I write code on a Windows 10 machine, upload it to remote Linux machines where it's actually run. Typically using a IDE feature like Jetbrains upload or WinSCP. I also do all my version control remotely usually with the following workflow:
(in remote session)
 1. $ git clone git@github.com:myorg/myrepo.git
(in local)
 2. Download from remote: /myrepo -> C://User/Me/myrepo
 3. Edit some_file.py
 4. Upload to remote: C://User/Me/myrepo/some_file.py -> /myrepo/some_file.py
(in remote session)
 5. $ python some_file.py  # ERROR: something about bad chars or line endings with '\r'
 6. $ sed -i 's/\r//' some_file.py; python some_file.py  # WORKS!
 7. $ git add some_file.py; git commit -m "removed bad win char"

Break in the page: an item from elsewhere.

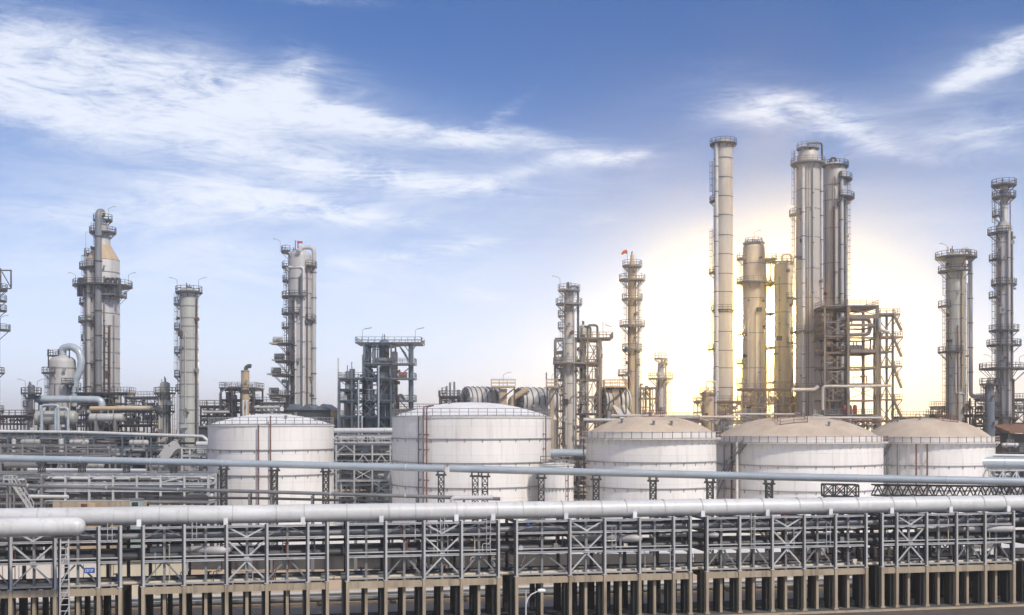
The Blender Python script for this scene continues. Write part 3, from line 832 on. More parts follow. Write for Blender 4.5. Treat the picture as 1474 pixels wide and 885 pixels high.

This error and my current method of resolution is rather annoying. I tried automating it with the following bash script I included in my $PATH at ~/mytools/remove_win_char.sh
#!/usr/bin/bash
find . -type f -exec sed -i 's/\r//g' {} \;
Unfortunately this has some unintended side effects in git repos: (i.e. this answer does not work)
$ remove_win_char.sh
$ git status
fatal: unknown index entry format 0x2f610000
I tried to fix by specifying only certain files in the script:
find . -name *.py -o -name *.sql -o -name *.sh -exec sed -i 's/\r//g' {} \;
Unfortunately this only seems to hit the .sh files.
Anyone know how to filter .py, .sql, and .sh files only with find? Or know a better way to remove these \r characters created locally by Windows?